Tag Archives: morris dancing

Repack

I just completed the process of taking everything out of my big blue bag, washing it/throwing it away, and then repacking it into my even bigger green bag (plus some new underwear and a very large bag of coffee). I hate packing, it makes me realise how little I own of any value. I’m off to Heathrow in the morning and then hopefully to Erbil if they let me in (https://oldstuffinhotplaces.com/2013/05/12/disgracing-myself-in-erbil/).

At Warmington village fete I lie on the grass drinking beer and let things get away from me

At Warmington fete I spend too much time in the village pub and end up getting abducted by morris men

I’ve tried to make the most of my six days in fair England; I went down to visit my twin for two days, who just rusticated to a tiny cottage in Oxfordshire where she has adopted an elderly cat and taken up bell ringing. I fear for her mind. She took me to a local village fete (where I became entrapped into playing the base drum for the Morris dancers), we played darts in the pub next door and went shopping for teaspoons, garden chairs and rolling pins. She is starting to nest.

We also ate a pack of Serrano ham, a pack of Parma ham and a 2kg shoulder of pork. At home I’ve managed three large sausages, two packs of baked ham, a packet of bacon, two pork chops and over half a kilo of smoked salmon. My luggage is full of pork scratchings: I am ready.

Emergency equipment: there comes a point when only pig will do

Emergency equipment: there comes a point when only pig will do

Party pain

The hop-step-point familiar from Morris dancing

The hop-step-point familiar from Morris dancing

I had a dream last night that I was lying in my grave and someone was trying to bash my head in with the butt of a levelling rod.
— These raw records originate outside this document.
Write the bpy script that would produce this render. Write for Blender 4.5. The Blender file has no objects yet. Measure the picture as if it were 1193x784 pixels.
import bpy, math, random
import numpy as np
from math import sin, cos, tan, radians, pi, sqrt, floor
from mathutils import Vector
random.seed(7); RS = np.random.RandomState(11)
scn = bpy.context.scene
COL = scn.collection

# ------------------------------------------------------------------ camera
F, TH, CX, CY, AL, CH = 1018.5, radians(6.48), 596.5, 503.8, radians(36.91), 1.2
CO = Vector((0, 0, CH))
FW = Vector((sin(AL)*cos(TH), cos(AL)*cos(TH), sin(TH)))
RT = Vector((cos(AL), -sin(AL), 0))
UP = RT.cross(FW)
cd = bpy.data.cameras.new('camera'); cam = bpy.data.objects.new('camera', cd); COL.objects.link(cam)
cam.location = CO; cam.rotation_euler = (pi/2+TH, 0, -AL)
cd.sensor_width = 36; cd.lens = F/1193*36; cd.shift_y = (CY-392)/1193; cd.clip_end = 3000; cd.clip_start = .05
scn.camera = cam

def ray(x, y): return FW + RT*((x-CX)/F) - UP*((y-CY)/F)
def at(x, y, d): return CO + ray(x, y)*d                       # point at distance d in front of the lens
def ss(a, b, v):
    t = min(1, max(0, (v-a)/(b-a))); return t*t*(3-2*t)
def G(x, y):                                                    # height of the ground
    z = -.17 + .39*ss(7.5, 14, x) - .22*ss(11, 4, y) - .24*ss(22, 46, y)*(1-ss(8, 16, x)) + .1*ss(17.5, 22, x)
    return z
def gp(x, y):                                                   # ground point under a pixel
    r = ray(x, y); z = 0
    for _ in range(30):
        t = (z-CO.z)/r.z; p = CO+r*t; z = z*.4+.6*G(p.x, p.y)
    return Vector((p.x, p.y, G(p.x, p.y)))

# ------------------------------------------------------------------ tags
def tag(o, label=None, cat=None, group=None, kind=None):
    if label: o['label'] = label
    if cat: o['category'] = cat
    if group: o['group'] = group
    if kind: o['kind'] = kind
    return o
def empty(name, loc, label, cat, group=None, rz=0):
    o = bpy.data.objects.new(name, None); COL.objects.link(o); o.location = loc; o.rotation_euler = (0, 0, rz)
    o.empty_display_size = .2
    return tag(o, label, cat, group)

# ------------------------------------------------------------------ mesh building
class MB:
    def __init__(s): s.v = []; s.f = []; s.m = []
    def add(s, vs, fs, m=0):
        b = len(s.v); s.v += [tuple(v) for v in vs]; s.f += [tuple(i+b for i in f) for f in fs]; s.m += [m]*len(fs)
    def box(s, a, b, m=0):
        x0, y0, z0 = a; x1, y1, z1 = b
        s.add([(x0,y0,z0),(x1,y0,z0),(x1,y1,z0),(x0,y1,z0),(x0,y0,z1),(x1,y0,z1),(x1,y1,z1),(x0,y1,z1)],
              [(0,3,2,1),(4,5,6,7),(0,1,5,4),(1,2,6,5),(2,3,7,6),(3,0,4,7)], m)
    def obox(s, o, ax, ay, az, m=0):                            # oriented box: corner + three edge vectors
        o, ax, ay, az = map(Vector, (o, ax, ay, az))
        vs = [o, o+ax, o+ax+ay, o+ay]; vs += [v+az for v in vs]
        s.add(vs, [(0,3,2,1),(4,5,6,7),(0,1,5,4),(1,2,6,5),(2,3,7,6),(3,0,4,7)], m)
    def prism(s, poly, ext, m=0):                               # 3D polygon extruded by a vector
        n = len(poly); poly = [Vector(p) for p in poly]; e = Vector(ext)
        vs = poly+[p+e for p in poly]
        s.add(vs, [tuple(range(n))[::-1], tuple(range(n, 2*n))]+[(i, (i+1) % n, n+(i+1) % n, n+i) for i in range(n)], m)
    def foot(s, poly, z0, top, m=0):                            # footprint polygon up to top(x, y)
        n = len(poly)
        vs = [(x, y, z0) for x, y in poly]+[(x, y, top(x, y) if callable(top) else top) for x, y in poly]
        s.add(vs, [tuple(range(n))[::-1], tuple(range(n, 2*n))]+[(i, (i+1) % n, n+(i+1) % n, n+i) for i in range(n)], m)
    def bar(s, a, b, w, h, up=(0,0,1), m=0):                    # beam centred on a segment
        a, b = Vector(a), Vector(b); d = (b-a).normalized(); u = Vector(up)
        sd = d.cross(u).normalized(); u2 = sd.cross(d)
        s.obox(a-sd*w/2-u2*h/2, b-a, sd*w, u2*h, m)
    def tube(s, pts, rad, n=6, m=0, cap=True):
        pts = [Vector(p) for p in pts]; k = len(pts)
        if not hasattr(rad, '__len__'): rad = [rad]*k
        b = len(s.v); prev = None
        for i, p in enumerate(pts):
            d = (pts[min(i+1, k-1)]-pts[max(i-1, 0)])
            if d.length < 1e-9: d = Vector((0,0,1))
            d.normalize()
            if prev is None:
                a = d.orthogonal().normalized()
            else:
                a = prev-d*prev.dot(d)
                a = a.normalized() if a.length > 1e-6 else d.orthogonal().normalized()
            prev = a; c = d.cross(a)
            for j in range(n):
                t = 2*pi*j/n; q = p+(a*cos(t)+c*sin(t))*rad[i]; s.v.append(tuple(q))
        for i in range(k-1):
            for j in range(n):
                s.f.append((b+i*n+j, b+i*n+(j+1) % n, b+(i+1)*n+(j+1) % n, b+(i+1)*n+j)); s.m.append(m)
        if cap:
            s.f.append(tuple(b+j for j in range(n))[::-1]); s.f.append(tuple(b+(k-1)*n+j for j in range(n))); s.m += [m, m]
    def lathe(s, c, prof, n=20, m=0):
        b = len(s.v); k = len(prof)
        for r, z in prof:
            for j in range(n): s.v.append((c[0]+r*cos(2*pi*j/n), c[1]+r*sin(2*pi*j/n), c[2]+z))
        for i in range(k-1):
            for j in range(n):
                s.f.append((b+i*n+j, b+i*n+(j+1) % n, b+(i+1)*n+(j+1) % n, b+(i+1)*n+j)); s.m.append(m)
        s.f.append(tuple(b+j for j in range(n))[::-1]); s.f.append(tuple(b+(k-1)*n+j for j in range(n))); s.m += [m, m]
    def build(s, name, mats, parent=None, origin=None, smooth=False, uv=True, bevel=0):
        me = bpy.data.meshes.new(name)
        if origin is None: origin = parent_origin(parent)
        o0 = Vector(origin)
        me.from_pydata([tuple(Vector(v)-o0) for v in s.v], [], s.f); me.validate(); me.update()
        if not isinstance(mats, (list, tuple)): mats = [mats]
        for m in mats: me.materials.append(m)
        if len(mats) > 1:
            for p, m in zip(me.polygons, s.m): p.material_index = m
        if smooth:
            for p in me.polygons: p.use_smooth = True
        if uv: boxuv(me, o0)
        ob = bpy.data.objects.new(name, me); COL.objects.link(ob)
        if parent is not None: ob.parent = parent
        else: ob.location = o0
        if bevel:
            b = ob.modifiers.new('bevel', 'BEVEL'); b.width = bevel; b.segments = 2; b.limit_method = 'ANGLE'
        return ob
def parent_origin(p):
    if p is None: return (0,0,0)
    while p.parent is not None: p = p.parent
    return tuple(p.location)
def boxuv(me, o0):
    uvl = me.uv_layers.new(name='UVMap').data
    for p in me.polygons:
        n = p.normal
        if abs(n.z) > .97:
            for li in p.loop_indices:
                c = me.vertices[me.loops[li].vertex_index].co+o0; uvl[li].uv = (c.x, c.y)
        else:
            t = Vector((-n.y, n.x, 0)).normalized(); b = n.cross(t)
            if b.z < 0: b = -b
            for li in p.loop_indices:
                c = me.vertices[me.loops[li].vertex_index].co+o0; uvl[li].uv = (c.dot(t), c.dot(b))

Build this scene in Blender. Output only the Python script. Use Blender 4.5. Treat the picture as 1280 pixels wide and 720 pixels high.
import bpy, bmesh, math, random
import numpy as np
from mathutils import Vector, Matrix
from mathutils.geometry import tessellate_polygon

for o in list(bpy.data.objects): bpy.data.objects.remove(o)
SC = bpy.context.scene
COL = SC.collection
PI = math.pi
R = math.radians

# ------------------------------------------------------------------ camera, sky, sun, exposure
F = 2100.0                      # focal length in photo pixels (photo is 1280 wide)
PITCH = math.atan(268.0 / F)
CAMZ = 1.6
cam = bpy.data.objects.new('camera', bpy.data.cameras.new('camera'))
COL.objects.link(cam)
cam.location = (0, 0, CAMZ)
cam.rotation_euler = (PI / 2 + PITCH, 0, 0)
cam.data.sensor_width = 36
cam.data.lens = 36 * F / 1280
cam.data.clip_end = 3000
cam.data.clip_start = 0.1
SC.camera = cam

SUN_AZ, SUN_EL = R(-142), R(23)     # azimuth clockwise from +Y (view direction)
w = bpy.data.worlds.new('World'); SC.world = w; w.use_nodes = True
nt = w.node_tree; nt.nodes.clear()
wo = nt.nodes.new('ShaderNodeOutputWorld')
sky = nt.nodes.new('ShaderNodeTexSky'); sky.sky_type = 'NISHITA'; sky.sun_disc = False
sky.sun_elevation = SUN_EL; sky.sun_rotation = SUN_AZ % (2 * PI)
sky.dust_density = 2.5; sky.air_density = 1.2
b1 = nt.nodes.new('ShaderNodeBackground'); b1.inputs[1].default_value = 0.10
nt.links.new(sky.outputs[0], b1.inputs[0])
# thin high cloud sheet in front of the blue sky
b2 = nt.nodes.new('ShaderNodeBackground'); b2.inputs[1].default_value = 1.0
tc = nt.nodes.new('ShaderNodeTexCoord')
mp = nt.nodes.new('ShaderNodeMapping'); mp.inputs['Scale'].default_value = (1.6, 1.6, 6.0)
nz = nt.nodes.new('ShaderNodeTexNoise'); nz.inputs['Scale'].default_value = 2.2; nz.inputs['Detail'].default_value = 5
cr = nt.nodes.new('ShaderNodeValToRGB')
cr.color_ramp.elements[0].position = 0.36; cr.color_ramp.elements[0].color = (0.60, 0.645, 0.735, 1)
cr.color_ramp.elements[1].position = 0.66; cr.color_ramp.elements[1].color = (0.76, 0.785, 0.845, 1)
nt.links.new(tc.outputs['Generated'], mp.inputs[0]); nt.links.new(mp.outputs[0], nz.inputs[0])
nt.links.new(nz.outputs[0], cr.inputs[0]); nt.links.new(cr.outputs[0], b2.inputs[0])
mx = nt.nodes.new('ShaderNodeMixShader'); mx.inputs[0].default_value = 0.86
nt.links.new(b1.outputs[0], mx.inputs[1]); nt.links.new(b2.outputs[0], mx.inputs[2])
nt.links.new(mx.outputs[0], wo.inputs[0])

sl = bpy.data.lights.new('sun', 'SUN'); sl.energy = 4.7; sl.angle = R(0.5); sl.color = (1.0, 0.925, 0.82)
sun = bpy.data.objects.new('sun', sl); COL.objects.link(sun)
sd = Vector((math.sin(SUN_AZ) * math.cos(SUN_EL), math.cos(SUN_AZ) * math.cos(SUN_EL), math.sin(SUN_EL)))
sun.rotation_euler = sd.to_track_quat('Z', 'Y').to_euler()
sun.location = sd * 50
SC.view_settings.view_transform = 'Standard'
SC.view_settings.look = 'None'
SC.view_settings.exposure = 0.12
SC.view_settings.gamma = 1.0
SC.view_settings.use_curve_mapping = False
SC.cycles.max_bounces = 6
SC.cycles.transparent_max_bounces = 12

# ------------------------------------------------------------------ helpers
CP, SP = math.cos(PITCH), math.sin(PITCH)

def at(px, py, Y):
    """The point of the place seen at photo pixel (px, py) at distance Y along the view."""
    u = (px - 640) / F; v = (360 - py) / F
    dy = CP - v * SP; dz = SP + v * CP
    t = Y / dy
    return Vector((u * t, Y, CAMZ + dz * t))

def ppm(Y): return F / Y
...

Then I woke up with the most appalling hangover. We had a bit of a party here at the dig house last night for a special anniversary and some of us got a little carried away. Or in fact, literally carried away.

We had a famous band down from Cairo for some traditional dance music. They used to play for President Mubarak when that was an acceptable thing to do, but now they’re reduced to playing in the middle of nowhere for drunk archaeologists. Vive la revolution. We also invited our workmen, and a fearsome number of antiquities inspectors invited themselves, forcing me to consume most of my alcohol covertly in the office.

And then there was the dancing; oh dear. I have a powerful memory of dancing the Egyptian stick dance using a ranging rod from the equipment store while wearing a cardboard Nefertiti hat. My grace and elegance, honed through careful practice on the floors of low-end clubs and my six month experiment with morris dancing, was of course captured for posterity on the mobile phones of numerous Egyptian men. I’m sure a productive day was spent in the village swapping files and laughing.

Pimp my dervish: dancing at the next level

Pimp my dervish: dancing at the next level

In consequence, I’ve spent today on a diet of water, ibuprofen and shame. I’ve watched a lot of DVDs and done a fair amount of shaking, punctuated by ignominiously vomiting out of the living room window half way through Howl’s Moving Castle.

I’ve learned several things in the last twenty-four hours: 1) all traditional Egyptian tunes sound exactly the same, 2) foreign women trying to dance is a class of saleable pornography here, 3) gin – there are attainable limits, 4) Egyptian sparkling wine is not fit for human consumption.

I am going back to bed, it seems I may live after all.